Until, suddenly in September 2008, it turned out that maybe Goldman wasn’t that much smarter than everyone else, when it seemed like AIG might not be able to post the collateral it owed. And so:
“I hate to get sucked into the vampire squid line of thinking about Goldman, but the only explanation i can think of for why AIG got rescued and the monolines did not is because Goldman had significant exposure to AIG and did not have exposure to the monolines.”
http://baselinescenario.com/2009/11/25/aig-goldman-monoline-insurers/
Oh, excuse – she said read the dissents – that’s good, too.
Christine is imo absolutely right about the value of reading losing cases.

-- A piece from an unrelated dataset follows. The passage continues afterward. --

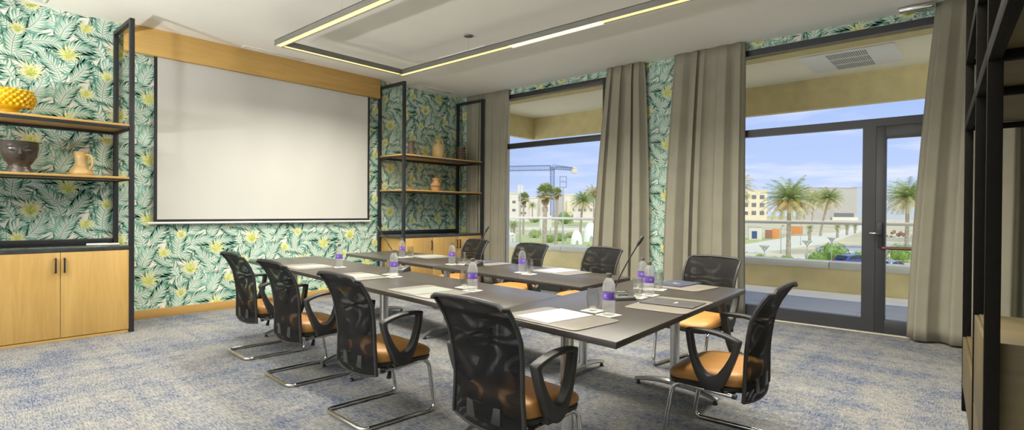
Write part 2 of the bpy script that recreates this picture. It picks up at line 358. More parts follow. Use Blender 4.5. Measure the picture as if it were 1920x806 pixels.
# wallpaper print: palm fronds and yellow blooms, drawn once as a half-drop repeat
TW, TH = .72, .69
def frond(x, y, ang, L, bend, ll, n, shade, lay):
    out = []
    pts = []; a = ang; px, py = x, y; st = L/n
    for i in range(n+1):
        pts.append((px, py, a)); px += cos(a)*st; py += sin(a)*st; a += bend/n
    for i in range(1, n+1):
        qx, qy, qa = pts[i]; t_ = i/n
        Lf = ll*(.55+.75*sin(pi*min(1, .15+t_*.8)))*(1 if t_ < .85 else .8)
        for sd in (-1, 1):
            sp = radians(62-30*t_)*sd + random.uniform(-.10, .10)
            b0 = qa+sp; l_ = Lf*random.uniform(.85, 1.1); cv = -sd*random.uniform(.35, .75)
            wd = .0090*random.uniform(.8, 1.25)
            mx_, my_ = qx+cos(b0)*l_*.5, qy+sin(b0)*l_*.5
            b1 = b0+cv; tx, ty = mx_+cos(b1)*l_*.5, my_+sin(b1)*l_*.5
            nx, ny = -sin(b0+cv/2), cos(b0+cv/2)
            sh = shade + (1 if random.random() < .35 else 0) - (1 if random.random() < .2 else 0)
            out.append(([(qx, qy), (mx_-nx*wd, my_-ny*wd), (tx, ty), (mx_+nx*wd, my_+ny*wd)], 'leaf%d' % max(0, min(3, sh)), lay))
    # the stem and the pale wash behind
    up = []; lo = []
    for i, (qx, qy, qa) in enumerate(pts):
        t_ = i/n; hw = ll*.50*sin(pi*min(1, max(0, t_)))**.7
        up.append((qx-sin(qa)*hw, qy+cos(qa)*hw)); lo.append((qx+sin(qa)*hw, qy-cos(qa)*hw))
    for i in range(n):
        out.append(([up[i], up[i+1], lo[i+1], lo[i]], 'wash', lay-.3))
        x0, y0, a0 = pts[i]; x1, y1, a1 = pts[i+1]; h_ = .0022
        out.append(([(x0-sin(a0)*h_, y0+cos(a0)*h_), (x0+sin(a0)*h_, y0-cos(a0)*h_), (x1+sin(a1)*h_, y1-cos(a1)*h_), (x1-sin(a1)*h_, y1+cos(a1)*h_)], 'leaf0', lay+.1))
    return out
def bloom(x, y, R, n, pale):
    out = []
    hp = [(x+cos(2*pi*k/26)*R*(.8 if k % 2 else .98)*random.uniform(.9, 1.05), y+.2*R+sin(2*pi*k/26)*R*(.8 if k % 2 else .98)) for k in range(26)]
    for k in range(26): out.append(([(x, y+.15*R), (x+(hp[k][0]-x)*.62, y+.15*R+(hp[k][1]-y-.15*R)*.62), (x+(hp[(k+1) % 26][0]-x)*.62, y+.15*R+(hp[(k+1) % 26][1]-y-.15*R)*.62)], 'halo', 2))
    for ring_, (k0, rr, mt_) in enumerate(((n, 1.0, 'bl0'), (n, .74, 'bl0' if pale else 'bl1'), (int(n*.75), .60, 'bl1'), (int(n*.4), .42, 'bl2'))):
        for k in range(k0):
            a = 2*pi*(k+random.random()*.6)/k0; up = .5+.5*sin(a)
            l_ = R*rr*(.55+.60*up)*random.uniform(.85, 1.1); wd = R*.050*(1.1 if ring_ < 2 else .9)
            mxx, myy = x+cos(a)*l_*.55, y+sin(a)*l_*.55
            out.append(([(x, y), (mxx+sin(a)*wd, myy-cos(a)*wd), (x+cos(a)*l_, y+sin(a)*l_), (mxx-sin(a)*wd, myy+cos(a)*wd)], mt_, 31+ring_))
    return out
TILE = []
random.seed(21)
FR = [(.05,.05,1.2,.40,-.7),(.30,.02,1.75,.36,.8),(.58,.08,1.3,.38,-.9),(.16,.30,2.3,.36,.9),(.40,.30,.75,.38,-.9),(.66,.34,2.0,.40,.8),
      (.06,.52,.9,.36,-1.0),(.34,.56,2.4,.36,.7),(.52,.50,1.0,.36,.7),(.24,.16,.35,.34,.7),(.50,.20,2.7,.34,-.8),(.70,.14,.6,.34,.9),
      (.12,.42,3.0,.34,-.8),(.46,.62,.2,.34,-.9),(.64,.58,1.6,.36,-.6),(.28,.44,1.5,.30,-.9),(.36,.06,.7,.26,.6),(.05,.40,.35,.27,-.6),(.33,.38,.5,.22,-.7)]
for i, (x, y, a, L, bd) in enumerate(FR): TILE += frond(x, y, a, L, bd, .122, 13, (0, 1, 1, 2)[i % 4], 1+i)
# bloom places read off the wall: (y, z) modulo the repeat
for (yy, zz_, R, n, pale) in ((2.18, .94, .095, 22, 1), (2.0, .73, .095, 19, 0), (2.28, .53, .13, 28, 1), (1.85, .42, .135, 15, 0)):
    TILE += bloom(yy-1.5, zz_-.1, R, n, pale)
def paper_on(mb, u0, u1, z0, z1, mapf):
    """print the half-drop repeat inside the rectangle u0..u1, z0..z1"""
    i0 = fl((u0-1.5)/TW)-2; i1 = fl((u1-1.5)/TW)+2
    for i in range(i0, i1+1):
        off = TH/2 if i % 2 else 0
        j0 = fl((z0-.1-off)/TH)-2; j1 = fl((z1-.1-off)/TH)+2
        for j in range(j0, j1+1):
            du = 1.5+i*TW; dz = .1+off+j*TH
            for poly, mt_, lay in TILE:
                q = [(x+du, y+dz) for x, y in poly]
                if max(p[0] for p in q) <= u0 or min(p[0] for p in q) >= u1 or max(p[1] for p in q) <= z0 or min(p[1] for p in q) >= z1: continue
                q = [(min(u1, max(u0, a)), min(z1, max(z0, b_))) for a, b_ in q]
                e_ = .0003+lay*.00005
                mb.add([mapf(a, b_, e_) for a, b_ in q], [tuple(range(len(q)))], mt_)
m = MB(); m.box((-7.4, -2.6, 0), (WX, 6.97, CZ), 'paper')
paper_on(m, -.6, WY-.001, .09, CZ, lambda u, z, e_: (WX+e_, u, z))
struct('wall_left', m, smooth=False, fix=False)
m = MB()
OP = [(-6.20, -4.12), (-2.36, .02)]
HZ = 3.206
for a, b_ in ((WX, OP[0][0]), (OP[0][1], OP[1][0]), (OP[1][1], .9)):
    m.box((a, WY, 0), (b_, WY+.24, CZ), 'paper' if a < 0 else 'plaster')
    if a < 0: paper_on(m, a, b_, 0, CZ, lambda u, z, e_: (u, WY-e_, z))
for a, b_ in OP:
    m.box((a, WY, HZ), (b_, WY+.24, CZ), 'paper'); paper_on(m, a, b_, HZ, CZ, lambda u, z, e_: (u, WY-e_, z))
struct('wall_far', m, smooth=False, fix=False)
# right wall, turned three degrees like the shelving in front of it
RA = radians(3.0)
RM = Matrix(((cos(RA), -sin(RA), 0, 0), (sin(RA), cos(RA), 0, 0), (0, 0, 1, 0), (0, 0, 0, 1)))   # local x = n, y = e
m = MB(); m.box((.64, -2.7, 0), (.80, 6.70, CZ), 'plaster', RM); struct('wall_right', m, smooth=False)
# unseen wall behind the camera; its glazing is added to let in fill daylight
m = MB()
m.box((-7.4, -2.6, 0), (-6.9, -2.45, CZ), 'ceil'); m.box((-1.6, -2.6, 0), (.9, -2.45, CZ), 'ceil'); m.box((-6.9, -2.6, 3.05), (-1.6, -2.45, CZ), 'ceil')
struct('wall_back', m, smooth=False)
m = MB()
for x in (-6.9, -5.15, -3.4, -1.67): m.box((x, -2.58, 0), (x+.07, -2.48, 3.05), 'frame')
m.box((-6.83, -2.58, 2.98), (-1.67, -2.48, 3.05), 'frame'); m.box((-6.83, -2.58, 0), (-1.67, -2.48, .08), 'frame')
wf = struct('added_fill_window', m, bevel=.004)
m = MB(); m.box((-6.83, -2.534, .08), (-1.67, -2.526, 2.98), 'glass'); struct('pane', m, wf, smooth=False)
m = MB(); m.box((WX, 1.555, 0), (WX+.016, 4.935, .10), 'skirt'); struct('baseboard_left', m, bevel=.003)
m = MB(); m.box((-2.36, WY-.035, 0), (.02, WY, .012), 'concrete'); struct('trim_1', m, bevel=.003)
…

Doing so is probably the best road map for what not to do, pitfalls to avoid, likely arguments to expect, and so on.
I know,KC.
We all had to learn the hard way. Time to wise up though and start prioritizing. Running all over the place, grabbing every theory and mixing apples with oranges is the best recipe for a loss.
Mike,
I have long told people to read the dissents in cases lost on appeal if only because reading the arguments favorable to the homeowners is the best teaching they will get on how to formulate and present them.
People still don’t. Hence the lack of results.
Christine, I understand were the reverse mortgages come in…
but the Heloc was a learning experience for me, as it was a Heloc that was paid off in full by the sellers estate, but apparently the LOC remained open.
Off topic, but a MUST READ:
See this fresh CA Appellate UNpublished Opinion:
http://www.courts.ca.gov/opinions/nonpub/B245436.PDF
Appellants lost on appeal, but Judge Rubin writes another well reasoned dissent.
“The only heuristic guide (rule of thumb) that seems to hold true is that if the house has been in the family for generations, it is indeed likely that they will continue to own the property. In that event calculations of interest and inflation, present value etc. make a big difference.”
Except for those who got conned into reverse mortgage or Heloc. Quite a few decades or even century-old estates have been ruined that way. Accident? Fluke? Nope! Just a last ditch effort from the Feds to pay their debt by seizing the land and selling it to foreign investors.